Thursday, July 25, 2013

Mr. Mulcair to Blame?

{The government has adopted a   "wait and see" attitude to the Transportation safety Board's recommendations, and the $3.1 million cut in its railway safety budget, at the same time that the amount of oil being transported by rail quadrupled over the past two years, and has gone up 28,000 per cent since the beginning of 2009. I want to know whether this was a gross failure of policy coordination , or whether it was a deliberate act of coordination (which would be even worse). And I don't mind if the Leader of the Opposition wastes no time trying to find out--especially since Mr. Harper is expected to (you guessed it) prorogue Parliament in the fall.}


Attempts by the Conservative government  (and even some Liberals),to deflect blame for the Lac Megantic disaster by attacking the Leader of the Opposition for "exploiting" the tragedy are simply mistaken, in my view, and in the view of many more responsible commentators.

Consider this excerpt from an editorial in the Globe and Mail written by Grant Bishop, a petro-chemical engineer and economist: 
"I part company with Thomas Mulcair on many policy issues. But his call to scrutinize the regulation of oil transportation by rail was entirely legitimate. ... The TSB has been on record with safety concerns about the tank cars in which oil can be transported. From Statistics Canada data , shipments of fuel oils and crude petroleum by rail accelerated from 68,000 carloads in 2011 to 113,000 in 2012 and 41,000 in just the first quarter of 2013.There were red flags about this increased volume of oil-by-rail even before the Lac-Mégantic tragedy. With the reality of increasing oil shipments passing through populated centres, the public has every right to know how the risks from these shipments are being managed on its behalf. ...
...The limited liability corporation is an effective mechanism for marshaling capital and efficiently organizing production. However, any belief that “corporate social responsibility” is an adequate substitute for rigorous regulation misapprehends the primacy of profit maximization in corporate decision-making. ...
Other federal parties may deride Mr. Mulcair’s calls for scrutiny of how we are regulating rail transport of oil as mere partisan maneuvers. But such dismissals show blindness to potential risks and, worse, abdicate the urgent responsibility to ensure the public is protected." 
 Or this passage from Elizabeth May's MP Website:
"Media pundits are busy saying what politicians should and shouldn’t say in times of crisis. I have a hard time faulting Tom Mulcair for saying what seems rather obvious. The legality of leaving that train, unattended, engine on, with 74 railcars full of light crude oil, perched in a spot where should brakes fail, gravity and momentum would send the train barrelling into the community below, was specifically approved by Transport Canada. It is far too early to know all the answers, but I think common sense dictates that some observations are obvious. The failure of the federal government under Stephen Harper’s watch is one of them.
Or this piece by Montreal journalist Ethan Cox:
"Mulcair drew fire for stating two points of fact. That rail transport of oil is becoming "more and more" common (an understatement if anything, as such shipments have increased by 28,000 per cent since 2009), and that the Harper government "is cutting transport safety in Canada." This latter statement based on the fact that the Harper government has cut the safety budget for railroads from $36.9 million in 2012-13 to $33.8 million in the 2013-14 estimate, a drop of $3.1 million. ...
Mulcair couched his remarks in repeated expressions of compassion for those affected, and insisted that questions needed to be answered, for no one as much as for those same victims and their families.
This was enough for many members of the national media to abandon any question of whether Harper or his cuts could have contributed to the accident, and spend the day waxing eloquent on the inappropriate, crass and politically motivated nature of the NDP leader's comments.
Former Liberal leader Bob Rae took the opportunity to make Mulcair's "politically motivated" questions a politically motivated story, tweeting: 'Tom Mulcair blaming Harper for the tragedy in Lac Megantic is a new low, and as you know, I'm no fan of Mr Harper's politics'."

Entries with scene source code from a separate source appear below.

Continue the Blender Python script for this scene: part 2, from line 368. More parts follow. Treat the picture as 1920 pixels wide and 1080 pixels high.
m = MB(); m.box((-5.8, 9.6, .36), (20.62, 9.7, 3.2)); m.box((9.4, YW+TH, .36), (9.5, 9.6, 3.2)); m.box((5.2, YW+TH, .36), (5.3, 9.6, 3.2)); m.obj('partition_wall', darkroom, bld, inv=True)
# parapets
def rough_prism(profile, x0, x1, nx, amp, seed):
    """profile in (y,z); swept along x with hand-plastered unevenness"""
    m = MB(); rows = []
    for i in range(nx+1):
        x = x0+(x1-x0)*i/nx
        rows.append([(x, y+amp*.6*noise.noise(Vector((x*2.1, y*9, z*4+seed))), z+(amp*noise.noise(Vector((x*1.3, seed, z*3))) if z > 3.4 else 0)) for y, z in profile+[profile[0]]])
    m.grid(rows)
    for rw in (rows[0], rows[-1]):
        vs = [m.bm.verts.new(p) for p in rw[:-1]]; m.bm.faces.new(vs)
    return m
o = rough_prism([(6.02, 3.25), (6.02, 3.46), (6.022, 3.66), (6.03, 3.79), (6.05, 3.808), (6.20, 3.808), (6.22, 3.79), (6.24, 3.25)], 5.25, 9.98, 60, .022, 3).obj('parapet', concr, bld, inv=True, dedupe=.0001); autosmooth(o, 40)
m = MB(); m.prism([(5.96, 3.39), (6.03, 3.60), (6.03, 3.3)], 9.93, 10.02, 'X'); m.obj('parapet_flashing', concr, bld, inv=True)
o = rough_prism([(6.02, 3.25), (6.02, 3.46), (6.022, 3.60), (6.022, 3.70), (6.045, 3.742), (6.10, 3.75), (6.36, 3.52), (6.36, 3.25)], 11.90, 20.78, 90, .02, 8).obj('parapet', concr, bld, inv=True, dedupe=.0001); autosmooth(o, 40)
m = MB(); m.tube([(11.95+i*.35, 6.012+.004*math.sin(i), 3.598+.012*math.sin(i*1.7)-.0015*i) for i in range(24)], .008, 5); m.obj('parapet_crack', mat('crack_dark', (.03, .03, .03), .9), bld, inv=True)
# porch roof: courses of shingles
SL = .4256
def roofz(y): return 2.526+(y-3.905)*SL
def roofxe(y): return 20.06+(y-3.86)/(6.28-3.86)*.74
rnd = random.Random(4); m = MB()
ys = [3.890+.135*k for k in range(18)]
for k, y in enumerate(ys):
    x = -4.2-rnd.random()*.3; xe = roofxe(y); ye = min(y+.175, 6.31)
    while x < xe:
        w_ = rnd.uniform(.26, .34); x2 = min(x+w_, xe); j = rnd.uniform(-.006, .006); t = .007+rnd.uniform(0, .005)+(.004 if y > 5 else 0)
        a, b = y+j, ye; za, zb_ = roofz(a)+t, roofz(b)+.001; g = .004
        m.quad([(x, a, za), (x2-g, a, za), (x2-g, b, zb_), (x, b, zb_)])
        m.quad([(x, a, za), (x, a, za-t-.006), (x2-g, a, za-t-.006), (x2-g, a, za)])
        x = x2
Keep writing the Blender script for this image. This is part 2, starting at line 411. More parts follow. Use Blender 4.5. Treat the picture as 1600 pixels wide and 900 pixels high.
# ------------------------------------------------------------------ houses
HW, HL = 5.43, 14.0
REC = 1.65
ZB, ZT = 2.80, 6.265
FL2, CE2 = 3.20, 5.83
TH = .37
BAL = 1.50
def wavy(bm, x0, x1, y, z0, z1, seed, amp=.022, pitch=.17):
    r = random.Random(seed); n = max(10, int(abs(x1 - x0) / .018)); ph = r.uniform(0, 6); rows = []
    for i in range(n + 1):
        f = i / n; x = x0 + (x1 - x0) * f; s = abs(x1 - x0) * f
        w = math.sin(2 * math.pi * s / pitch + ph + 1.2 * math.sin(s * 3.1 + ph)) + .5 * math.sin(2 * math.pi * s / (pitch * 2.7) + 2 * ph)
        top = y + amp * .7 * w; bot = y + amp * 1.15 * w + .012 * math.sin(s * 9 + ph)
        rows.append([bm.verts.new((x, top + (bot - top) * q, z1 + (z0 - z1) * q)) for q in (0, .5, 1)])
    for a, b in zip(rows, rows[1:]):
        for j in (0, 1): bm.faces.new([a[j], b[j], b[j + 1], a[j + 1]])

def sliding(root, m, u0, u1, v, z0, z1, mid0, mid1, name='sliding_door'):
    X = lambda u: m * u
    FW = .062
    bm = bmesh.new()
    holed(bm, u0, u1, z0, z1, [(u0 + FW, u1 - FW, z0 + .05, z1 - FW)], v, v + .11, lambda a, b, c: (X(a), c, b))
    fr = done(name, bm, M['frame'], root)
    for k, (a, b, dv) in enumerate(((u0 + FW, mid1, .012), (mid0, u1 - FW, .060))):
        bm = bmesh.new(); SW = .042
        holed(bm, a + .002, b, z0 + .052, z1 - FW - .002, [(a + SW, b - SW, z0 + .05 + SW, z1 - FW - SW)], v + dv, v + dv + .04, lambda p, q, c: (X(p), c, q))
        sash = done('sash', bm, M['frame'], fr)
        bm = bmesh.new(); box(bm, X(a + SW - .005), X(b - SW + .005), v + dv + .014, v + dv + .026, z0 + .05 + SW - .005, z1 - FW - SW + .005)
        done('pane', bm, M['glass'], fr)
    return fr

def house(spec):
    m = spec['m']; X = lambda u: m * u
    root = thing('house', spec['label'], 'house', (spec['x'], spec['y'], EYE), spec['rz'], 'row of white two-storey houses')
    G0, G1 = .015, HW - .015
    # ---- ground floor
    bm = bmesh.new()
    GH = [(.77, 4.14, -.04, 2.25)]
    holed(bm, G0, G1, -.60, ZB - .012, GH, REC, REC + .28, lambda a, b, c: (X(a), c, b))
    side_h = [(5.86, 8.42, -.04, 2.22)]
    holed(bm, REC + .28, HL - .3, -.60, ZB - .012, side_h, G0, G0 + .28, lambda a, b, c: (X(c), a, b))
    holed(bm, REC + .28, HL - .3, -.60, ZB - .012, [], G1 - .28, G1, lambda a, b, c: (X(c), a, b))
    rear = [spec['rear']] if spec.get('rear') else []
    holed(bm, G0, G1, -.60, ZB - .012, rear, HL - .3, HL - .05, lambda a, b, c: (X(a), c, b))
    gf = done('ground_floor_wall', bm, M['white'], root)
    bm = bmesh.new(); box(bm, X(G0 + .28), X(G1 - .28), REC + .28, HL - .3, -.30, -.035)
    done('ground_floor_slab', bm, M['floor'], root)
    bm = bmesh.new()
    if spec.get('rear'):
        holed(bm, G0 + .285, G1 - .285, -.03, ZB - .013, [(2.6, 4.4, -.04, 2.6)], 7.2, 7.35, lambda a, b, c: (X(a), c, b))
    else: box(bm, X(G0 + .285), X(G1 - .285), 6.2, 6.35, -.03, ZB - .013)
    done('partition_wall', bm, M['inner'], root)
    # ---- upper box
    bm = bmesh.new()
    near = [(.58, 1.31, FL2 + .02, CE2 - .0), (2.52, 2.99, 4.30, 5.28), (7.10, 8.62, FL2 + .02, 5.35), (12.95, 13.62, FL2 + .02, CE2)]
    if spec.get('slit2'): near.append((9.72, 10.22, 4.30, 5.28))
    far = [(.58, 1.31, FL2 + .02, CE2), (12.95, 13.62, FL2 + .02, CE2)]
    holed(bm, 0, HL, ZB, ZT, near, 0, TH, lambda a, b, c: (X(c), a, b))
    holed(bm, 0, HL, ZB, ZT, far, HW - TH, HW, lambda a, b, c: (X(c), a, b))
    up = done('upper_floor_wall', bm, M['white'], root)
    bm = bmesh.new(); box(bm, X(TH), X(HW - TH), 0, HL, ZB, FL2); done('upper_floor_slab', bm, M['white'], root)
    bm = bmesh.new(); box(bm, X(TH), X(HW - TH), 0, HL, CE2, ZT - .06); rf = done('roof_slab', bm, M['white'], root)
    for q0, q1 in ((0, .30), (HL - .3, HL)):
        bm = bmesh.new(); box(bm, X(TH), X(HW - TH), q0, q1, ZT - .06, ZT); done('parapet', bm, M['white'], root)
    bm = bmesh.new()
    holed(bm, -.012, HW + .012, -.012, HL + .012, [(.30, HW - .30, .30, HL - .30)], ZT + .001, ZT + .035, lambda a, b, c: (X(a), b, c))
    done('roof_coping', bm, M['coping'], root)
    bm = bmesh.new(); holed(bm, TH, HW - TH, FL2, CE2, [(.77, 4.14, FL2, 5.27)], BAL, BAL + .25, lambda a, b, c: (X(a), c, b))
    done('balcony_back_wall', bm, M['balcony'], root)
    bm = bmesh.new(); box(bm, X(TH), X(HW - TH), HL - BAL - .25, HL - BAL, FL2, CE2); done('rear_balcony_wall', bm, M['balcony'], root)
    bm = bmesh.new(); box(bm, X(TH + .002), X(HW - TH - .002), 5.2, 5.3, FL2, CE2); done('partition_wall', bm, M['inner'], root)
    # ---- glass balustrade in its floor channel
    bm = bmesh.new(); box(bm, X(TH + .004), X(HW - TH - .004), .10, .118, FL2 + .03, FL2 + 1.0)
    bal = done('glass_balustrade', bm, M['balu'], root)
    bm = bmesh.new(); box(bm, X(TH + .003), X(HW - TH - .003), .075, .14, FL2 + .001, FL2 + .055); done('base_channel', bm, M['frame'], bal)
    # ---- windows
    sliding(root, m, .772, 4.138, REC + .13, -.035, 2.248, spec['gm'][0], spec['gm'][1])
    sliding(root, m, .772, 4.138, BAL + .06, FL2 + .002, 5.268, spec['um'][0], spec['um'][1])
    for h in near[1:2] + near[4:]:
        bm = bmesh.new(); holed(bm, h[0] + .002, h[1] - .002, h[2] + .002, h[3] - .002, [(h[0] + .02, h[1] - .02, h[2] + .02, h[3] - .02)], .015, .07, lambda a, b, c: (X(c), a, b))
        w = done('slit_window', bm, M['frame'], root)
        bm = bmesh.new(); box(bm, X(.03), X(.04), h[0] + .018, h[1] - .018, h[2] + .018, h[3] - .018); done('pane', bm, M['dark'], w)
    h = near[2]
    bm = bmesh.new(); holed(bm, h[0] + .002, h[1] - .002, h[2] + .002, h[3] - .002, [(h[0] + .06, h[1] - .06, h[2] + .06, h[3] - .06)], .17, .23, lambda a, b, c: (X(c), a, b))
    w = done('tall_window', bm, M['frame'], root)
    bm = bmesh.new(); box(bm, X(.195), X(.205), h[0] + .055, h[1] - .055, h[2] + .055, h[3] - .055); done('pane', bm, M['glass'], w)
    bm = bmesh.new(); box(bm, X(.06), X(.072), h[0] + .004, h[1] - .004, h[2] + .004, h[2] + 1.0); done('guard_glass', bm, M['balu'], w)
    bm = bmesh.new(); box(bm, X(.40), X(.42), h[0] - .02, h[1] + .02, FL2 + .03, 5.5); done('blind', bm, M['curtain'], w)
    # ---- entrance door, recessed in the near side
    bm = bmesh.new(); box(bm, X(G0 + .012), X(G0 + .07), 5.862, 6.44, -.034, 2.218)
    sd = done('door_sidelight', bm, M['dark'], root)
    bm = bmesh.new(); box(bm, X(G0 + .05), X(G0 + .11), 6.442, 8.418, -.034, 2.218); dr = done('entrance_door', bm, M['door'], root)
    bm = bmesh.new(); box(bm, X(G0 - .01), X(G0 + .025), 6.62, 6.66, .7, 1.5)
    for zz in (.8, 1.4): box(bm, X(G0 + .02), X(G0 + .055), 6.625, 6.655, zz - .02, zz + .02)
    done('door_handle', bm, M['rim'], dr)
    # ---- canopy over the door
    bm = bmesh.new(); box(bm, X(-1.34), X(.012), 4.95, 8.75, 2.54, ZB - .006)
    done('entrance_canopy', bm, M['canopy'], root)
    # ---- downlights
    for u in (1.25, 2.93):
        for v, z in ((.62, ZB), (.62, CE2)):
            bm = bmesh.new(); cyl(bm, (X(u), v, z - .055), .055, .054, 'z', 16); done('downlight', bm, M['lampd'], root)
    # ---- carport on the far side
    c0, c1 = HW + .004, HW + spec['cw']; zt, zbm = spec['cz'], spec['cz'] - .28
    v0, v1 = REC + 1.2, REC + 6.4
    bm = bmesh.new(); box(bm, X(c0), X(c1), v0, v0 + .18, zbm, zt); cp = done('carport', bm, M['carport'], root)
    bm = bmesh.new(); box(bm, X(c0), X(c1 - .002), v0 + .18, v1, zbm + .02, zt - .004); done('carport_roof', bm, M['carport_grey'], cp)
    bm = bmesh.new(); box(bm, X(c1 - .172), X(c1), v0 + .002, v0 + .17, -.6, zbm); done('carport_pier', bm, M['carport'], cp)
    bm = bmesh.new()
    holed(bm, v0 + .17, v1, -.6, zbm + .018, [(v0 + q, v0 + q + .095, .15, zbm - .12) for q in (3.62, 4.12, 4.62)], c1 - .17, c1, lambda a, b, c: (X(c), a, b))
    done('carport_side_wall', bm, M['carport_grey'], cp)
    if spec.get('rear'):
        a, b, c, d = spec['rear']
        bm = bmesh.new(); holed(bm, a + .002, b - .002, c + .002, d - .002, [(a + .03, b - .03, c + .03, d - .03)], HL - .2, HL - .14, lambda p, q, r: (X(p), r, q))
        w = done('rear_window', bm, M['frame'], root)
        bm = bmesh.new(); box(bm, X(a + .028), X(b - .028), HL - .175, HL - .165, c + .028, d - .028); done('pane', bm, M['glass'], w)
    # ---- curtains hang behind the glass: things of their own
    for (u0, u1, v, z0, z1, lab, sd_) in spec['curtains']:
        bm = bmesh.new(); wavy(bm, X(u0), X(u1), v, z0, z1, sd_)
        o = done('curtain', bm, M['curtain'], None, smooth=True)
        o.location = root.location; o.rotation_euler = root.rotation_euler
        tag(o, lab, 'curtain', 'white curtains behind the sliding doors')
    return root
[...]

Right now, I am no fan of Mr. Rae's politics, either.  Thomas Mulcair was simply doing his job, and doing it better than either the prime minister or  the Liberal leader were.  Although I do not necessarily believe that all DOT-111 tankers must be replaced (the cost would be exorbitant for temporary surge in oil traffic) obviating the requirement for second crew could be tied to the acquisition of safer cars or other technologies.


 

1 comment:

Anonymous said...

Yes, it is disgusting that the Conservatives and Liberals have used the preventable tragedy to launch partisan attacks against Mulcair and the NDP. They should be ashamed of themselves.

The bottom line is that the deliberate deregulation of industry by Conservative and Liberal governments has led to death and destruction. I know it, you know it and they know it.